Die Verkehrsplanung im zentralen Bereich wird wieder zum Thema: Ein Darmstädter Büro aus Architekten und Verkehrsplanern hat ein alternatives Konzept „Zentrum Berlin“ ausgearbeitet, mit dem Einsparungen in Milliarden- Höhe möglich sind. Außerdem könnten der Lehrter Umsteigebahnhof, der innere Stadtstraßenring sowie der Bau des Regierungsviertels im Spreebogen „um Jahre schneller“ verwirklicht werden, weil auf den Eisenbahn- und umstrittenen Straßentunnel unter dem Tiergarten ersatzlos verzichtet werden könne, heißt es in dem Gutachten, das der taz vorliegt.

Die Idee der vier Ingenieure Reinhold Beer, Ralf Matthaei, Gerhard Wallner und Rainer Otto ist in ihrer Einfachheit bestechend.

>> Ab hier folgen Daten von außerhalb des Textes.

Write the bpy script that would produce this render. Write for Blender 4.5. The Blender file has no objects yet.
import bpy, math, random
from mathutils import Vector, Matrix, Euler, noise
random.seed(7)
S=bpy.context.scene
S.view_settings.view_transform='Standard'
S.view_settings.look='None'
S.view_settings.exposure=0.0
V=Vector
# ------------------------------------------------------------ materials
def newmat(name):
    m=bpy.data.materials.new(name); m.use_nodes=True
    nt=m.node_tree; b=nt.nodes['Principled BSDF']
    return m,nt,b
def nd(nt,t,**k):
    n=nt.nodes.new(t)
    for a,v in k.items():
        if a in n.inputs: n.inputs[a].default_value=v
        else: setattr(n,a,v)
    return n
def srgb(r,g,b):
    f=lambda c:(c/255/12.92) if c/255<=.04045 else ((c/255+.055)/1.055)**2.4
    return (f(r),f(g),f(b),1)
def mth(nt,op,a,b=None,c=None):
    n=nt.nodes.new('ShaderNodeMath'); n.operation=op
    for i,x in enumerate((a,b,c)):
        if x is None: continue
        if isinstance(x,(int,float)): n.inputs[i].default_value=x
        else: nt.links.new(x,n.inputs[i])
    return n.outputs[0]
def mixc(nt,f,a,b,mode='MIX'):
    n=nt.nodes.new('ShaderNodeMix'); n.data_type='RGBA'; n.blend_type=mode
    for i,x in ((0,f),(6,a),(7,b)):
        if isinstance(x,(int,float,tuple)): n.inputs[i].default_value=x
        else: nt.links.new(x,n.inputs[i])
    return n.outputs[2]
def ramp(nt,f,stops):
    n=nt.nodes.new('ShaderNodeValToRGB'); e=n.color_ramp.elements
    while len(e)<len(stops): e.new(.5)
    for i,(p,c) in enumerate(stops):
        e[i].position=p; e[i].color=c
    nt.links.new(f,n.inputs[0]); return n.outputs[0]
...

Die heutige Entlastungsstraße bräuchte nicht durch den geplanten Straßentunnel ersetzt werden, wenn man den Verkehr auf die wenige hundert Meter weiter westlich vorhandene Achse Hofjägerallee, Großer Stern und Paul Straße verlagere. Der innere Stadtstraßenring, der die Bezirke Mitte, Prenzl'berg, Friedrichshain und Kreuzberg miteinander verbinden soll, würde länger. Vorteil sei, daß zum einen die Kosten von etwa einer Milliarde Mark für den Tunnel entfielen und zum anderen die Eingriffe in den Tiergarten minimiert würden.

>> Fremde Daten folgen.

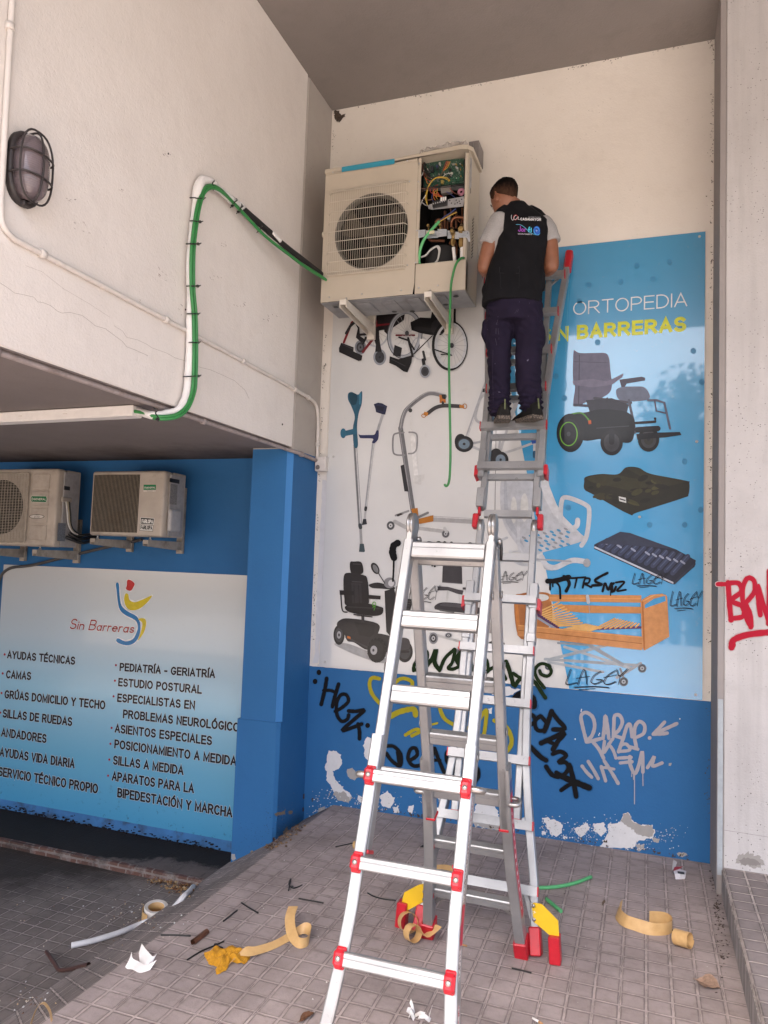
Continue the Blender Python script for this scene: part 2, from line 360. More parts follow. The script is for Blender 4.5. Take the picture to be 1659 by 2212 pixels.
b = MB(); b.box((-9.7, -1.1, -0.7), (-9.5, 5.0, 2.45)); b.build('side_wall', M_BLUE, bld)
b = MB(); b.box((0.398, 4.42, 0.0), (9, 4.9, 5.06), 0.004); rw = b.build('concrete_wall', M_CONC, bld)
b = MB(); b.box((0.366, 4.4235, -0.1), (0.3965, 4.86, 5.055)); jamb = b.build('jamb', M_JAMB, bld)
b = MB(); b.box((0.3685, 4.4205, 0.10), (0.3945, 4.4235, 1.02), 0.001); b.build('jamb_plate', simple('pale_blue_grey_steel', (0.36, 0.40, 0.43), 0.5, var=0.1, dirt=((0.12, 0.06, 0.04), 12, 0.62, 0.9)), jamb)
# ------------------------------------------------------------------ stroke lettering (narrow sans capitals and a few small letters)
def _arc(cx, cy, rx, ry, a0, a1, n=9): return [(cx + rx*math.cos(R(a0 + (a1-a0)*k/(n-1))), cy + ry*math.sin(R(a0 + (a1-a0)*k/(n-1)))) for k in range(n)]
def _glyphs():
    g = {}
    g['A'] = (.62, [[(0, 0), (.31, 1), (.62, 0)], [(.10, .32), (.52, .32)]])
    bow = lambda x, y0, y1, r: [(0, y1), (x - r, y1)] + _arc(x - r, (y0+y1)/2, r, (y1-y0)/2, 90, -90) + [(0, y0)]
    g['B'] = (.56, [[(0, 0), (0, 1)], bow(.53, .53, 1, .22), bow(.56, 0, .53, .25)])
    g['C'] = (.60, [_arc(.33, .5, .33, .5, 42, 318, 15)])
    g['D'] = (.60, [[(0, 0), (0, 1)], bow(.60, 0, 1, .38)])
    g['E'] = (.50, [[(.5, 1), (0, 1), (0, 0), (.5, 0)], [(0, .52), (.46, .52)]])
    g['F'] = (.48, [[(.48, 1), (0, 1), (0, 0)], [(0, .5), (.42, .5)]])
    g['G'] = (.64, [_arc(.33, .5, .33, .5, 42, 340, 15) + [(.64, .42), (.38, .42)]])
    g['H'] = (.58, [[(0, 0), (0, 1)], [(.58, 0), (.58, 1)], [(0, .52), (.58, .52)]])
    g['I'] = (.0, [[(0, 0), (0, 1)]])
    g['J'] = (.40, [[(.40, 1), (.40, .25)] + _arc(.20, .22, .20, .22, 0, -180)])
    g['K'] = (.58, [[(0, 0), (0, 1)], [(.55, 1), (0, .40)], [(.18, .58), (.58, 0)]])
    g['L'] = (.46, [[(0, 1), (0, 0), (.46, 0)]])
    g['M'] = (.70, [[(0, 0), (0, 1), (.35, .12), (.70, 1), (.70, 0)]])
    g['N'] = (.58, [[(0, 0), (0, 1), (.58, 0), (.58, 1)]])
    g['O'] = (.68, [_arc(.34, .5, .34, .5, 90, 450, 21)])
    g['P'] = (.54, [[(0, 0), (0, 1)], bow(.54, .46, 1, .25)])
    g['R'] = (.60, [[(0, 0), (0, 1)], bow(.56, .48, 1, .25), [(.30, .48), (.60, 0)]])
    g['S'] = (.54, [_arc(.27, .745, .25, .255, 25, 250, 11) + [(.34, .49)] + _arc(.27, .26, .27, .26, 62, -155, 11)])
    g['T'] = (.58, [[(0, 1), (.58, 1)], [(.29, 1), (.29, 0)]])
    g['U'] = (.58, [[(0, 1), (0, .30)] + _arc(.29, .29, .29, .29, 180, 360) + [(.58, 1)]])
    g['V'] = (.60, [[(0, 1), (.30, 0), (.60, 1)]])
    g['X'] = (.58, [[(0, 0), (.58, 1)], [(0, 1), (.58, 0)]])
    g['Y'] = (.60, [[(0, 1), (.30, .45), (.60, 1)], [(.30, .45), (.30, 0)]])
    g['Z'] = (.54, [[(0, 1), (.54, 1), (0, 0), (.54, 0)]])
    g['1'] = (.25, [[(0, .78), (.22, 1), (.22, 0)]]); g['2'] = (.5, [_arc(.25, .73, .25, .27, 170, -30) + [(0, 0), (.52, 0)]])
    g['-'] = (.28, [[(0, .38), (.28, .38)]]); g[' '] = (.16, []); g['.'] = (.02, [[(0, 0), (.02, 0)]])
    g['a'] = (.40, [_arc(.19, .24, .19, .25, 0, 360, 15), [(.39, .5), (.39, 0)]])
    g['e'] = (.42, [[(.02, .26), (.42, .26)] + _arc(.21, .25, .21, .25, 5, 310, 13)])
    g['i'] = (.0, [[(0, 0), (0, .5)], [(0, .70), (0, .73)]]); g['n'] = (.38, [[(0, 0), (0, .5)], _arc(.19, .30, .19, .20, 180, 0) + [(.38, 0)]])
    g['r'] = (.24, [[(0, 0), (0, .5)], _arc(.18, .28, .18, .22, 180, 70)]); g['s'] = (.32, [_arc(.16, .37, .14, .13, 20, 250, 8) + _arc(.16, .12, .16, .12, 60, -160, 8)])
    g['o'] = (.44, [_arc(.22, .25, .22, .25, 90, 450, 15)]); g['f'] = (.26, [_arc(.26, .78, .14, .18, 90, 180) + [(.12, 0)], [(0, .5), (.26, .5)]]); g['u'] = (.38, [[(0, .5), (0, .2)] + _arc(.19, .2, .19, .2, 180, 360) + [(.38, .5)], [(.38, .2), (.38, 0)]])
    for c, base in (('É', 'E'), ('Í', 'I'), ('Ó', 'O'), ('Ú', 'U'), ('Á', 'A')):
        w, st = g[base]; g[c] = (w, st + [[(w/2 - .02, 1.13), (w/2 + .12, 1.30)]])
    return g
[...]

Auch das am Lehrter Bahnhof geplante Eisenbahnkreuz und der damit verbundene Fernbahntunnel seien aus verkehrspolitischer Sicht völlig unnötig, heißt es in dem Konzept weiter. Die dahintersteckende Idee, daß Bahnreisende mitten in der Stadt vom Ost-West- auf den Nord-Süd-Verkehr umsteigen können, sei auch ohne Kreuz an derselben Stelle realisierbar. Bei dem von den Darmstädtern bezeichneten „Gabelkonzept“ würde der Eisenbahnverkehr auf bereits heute vorhandenen Gleisen geführt. Statt eines Eisenbahntunnels unter dem Tiergarten genüge es, würden die Strecken Berlin–Magdeburg und Berlin–Leipzig südlich der Hauptstadt miteinander verbunden. „Die Kosten für dieses Verbindungsstück wären deutlich geringer als für einen Tunnel“, erläuterte Beer der taz.

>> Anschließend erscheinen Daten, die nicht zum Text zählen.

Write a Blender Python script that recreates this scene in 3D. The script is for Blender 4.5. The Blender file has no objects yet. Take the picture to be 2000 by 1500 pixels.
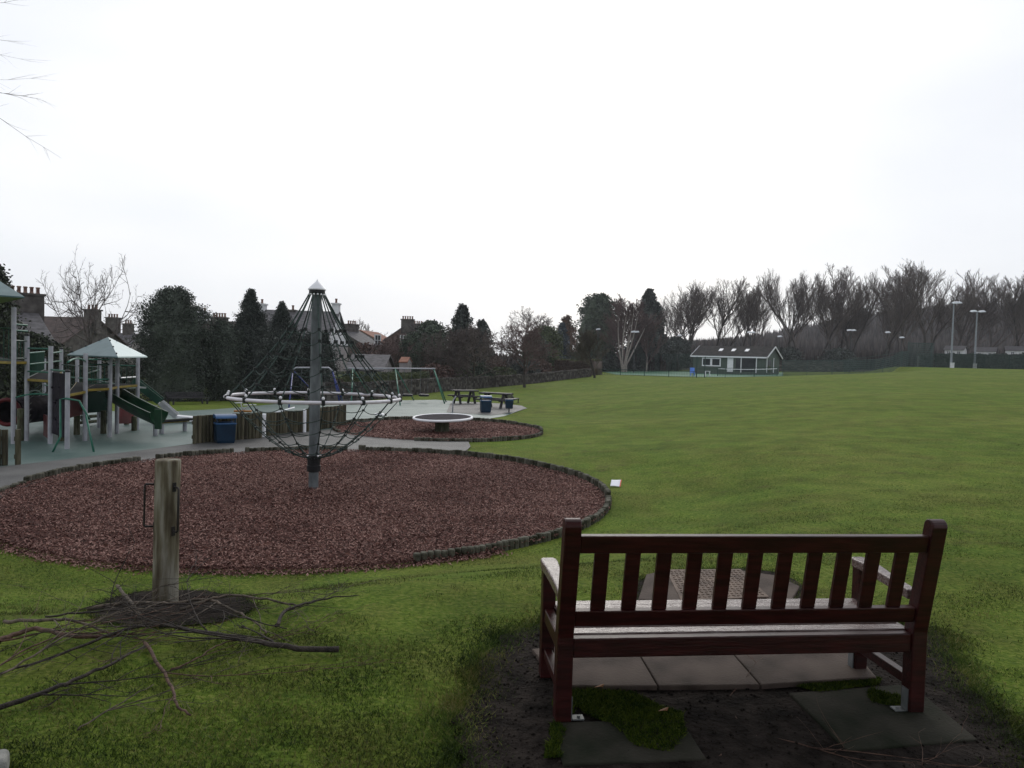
import bpy, bmesh, math, random
import numpy as np
from mathutils import Vector, Matrix
R = math.radians
PI = math.pi
random.seed(7)
SC = bpy.context.scene
COL = SC.collection

# ------------------------------------------------------------------ camera
CAMZ, FPX, PITCH, ROLL = 1.70, 1440.0, R(1.99), R(1.6)
cd = bpy.data.cameras.new("camera"); cam = bpy.data.objects.new("camera", cd); COL.objects.link(cam)
cd.sensor_width = 36; cd.lens = 36*FPX/2000; cd.clip_start = .1; cd.clip_end = 3000
CR = Matrix.Rotation(PI/2-PITCH, 3, 'X') @ Matrix.Rotation(ROLL, 3, 'Z')
cam.matrix_world = Matrix.Translation((0, 0, CAMZ)) @ CR.to_4x4()
SC.camera = cam
SC.render.resolution_x = 1024; SC.render.resolution_y = 768

# ------------------------------------------------------------------ sky, sun, exposure
SUN_AZ, SUN_EL = R(4), R(32)          # azimuth measured from +Y (view direction) towards +X
w = bpy.data.worlds.new("World"); SC.world = w; w.use_nodes = True
nt = w.node_tree; nt.nodes.clear()
def wn(t): return nt.nodes.new(t)
out = wn('ShaderNodeOutputWorld'); mix = wn('ShaderNodeMixShader'); mix.inputs[0].default_value = .93
sky = wn('ShaderNodeTexSky'); sky.sky_type = 'NISHITA'; sky.sun_disc = False
sky.sun_elevation = SUN_EL; sky.sun_rotation = SUN_AZ; sky.dust_density = 3
b1 = wn('ShaderNodeBackground'); b1.inputs[1].default_value = .1
nt.links.new(sky.outputs[0], b1.inputs[0])
tc = wn('ShaderNodeTexCoord'); mp = wn('ShaderNodeMapping'); mp.inputs['Scale'].default_value = (1.1, 1.1, 3.0)
mp.inputs['Location'].default_value = (.35, .2, .1)
nz = wn('ShaderNodeTexNoise'); nz.inputs['Scale'].default_value = 1.6; nz.inputs['Detail'].default_value = 5
nt.links.new(tc.outputs['Generated'], mp.inputs[0]); nt.links.new(mp.outputs[0], nz.inputs['Vector'])
# overcast cloud: brightest around the hidden sun, greyer and faintly blue to the sides
vm = wn('ShaderNodeVectorMath'); vm.operation = 'DOT_PRODUCT'
vm.inputs[1].default_value = (math.sin(SUN_AZ)*math.cos(SUN_EL), math.cos(SUN_AZ)*math.cos(SUN_EL), math.sin(SUN_EL))
nt.links.new(tc.outputs['Generated'], vm.inputs[0])
ad = wn('ShaderNodeMath'); ad.operation = 'MULTIPLY_ADD'; ad.inputs[1].default_value = .55
nt.links.new(nz.outputs[0], ad.inputs[0]); nt.links.new(vm.outputs['Value'], ad.inputs[2])
cr = wn('ShaderNodeValToRGB'); e = cr.color_ramp.elements
e[0].position = .70; e[0].color = (.72, .75, .81, 1); e[1].position = .99; e[1].color = (1, .995, .985, 1)
e.new(.87).color = (.86, .885, .925, 1)
sb = wn('ShaderNodeMath'); sb.operation = 'MULTIPLY'; sb.inputs[1].default_value = .8
nt.links.new(ad.outputs[0], sb.inputs[0]); nt.links.new(sb.outputs[0], cr.inputs[0])
b2 = wn('ShaderNodeBackground'); b2.inputs[1].default_value = 1.16
nt.links.new(cr.outputs[0], b2.inputs[0])
nt.links.new(b1.outputs[0], mix.inputs[1]); nt.links.new(b2.outputs[0], mix.inputs[2]); nt.links.new(mix.outputs[0], out.inputs[0])
ld = bpy.data.lights.new("sun", 'SUN'); ld.energy = .6; ld.angle = R(25); ld.color = (1, .97, .92)
lo = bpy.data.objects.new("sun", ld); COL.objects.link(lo)
sd = Vector((math.sin(SUN_AZ)*math.cos(SUN_EL), math.cos(SUN_AZ)*math.cos(SUN_EL), math.sin(SUN_EL)))
lo.rotation_euler = sd.to_track_quat('Z', 'Y').to_euler()
lo.location = (0, 0, 60)
SC.view_settings.view_transform = 'Standard'; SC.view_settings.look = 'None'
SC.view_settings.exposure = 0.0; SC.view_settings.gamma = 1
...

Auch der Lehrter Umsteigebahnhof würde erheblich günstiger werden, da ohne Kreuz die Züge nicht in verschiedenen Etagen, sondern nebeneinander halten können. Der Bahnhof brauche nur oberirdisch gebaut werden, wäre dadurch für Bahnreisende übersichtlicher und auch aus stadtplanerischer Sicht zu begrüßen. Außerdem könnte mit dem Bau des Regierungsviertels „unmittelbar“ begonnen werden, weil durch den Wegfall der Eisenbahn- und Straßentunnel nur noch die beiden sehr viel kleineren U- und S-Bahntunnel unter dem Regierungsviertel gebaut werden müßten. Das Verkehrskonzept „Zentrum Berlin“ haben die vier Darmstädter Ingenieure in den vergangenen Wochen an den Regierenden Bürgermeister, verschiedene Senatoren, die Präsidentin des Bundestags, an die Bundesbauministerin, den Finanzminister, die Deutschen Bahnen, an Bonner und Berliner Politiker sowie Umwelt- und Verkehrsinitiativen geschickt.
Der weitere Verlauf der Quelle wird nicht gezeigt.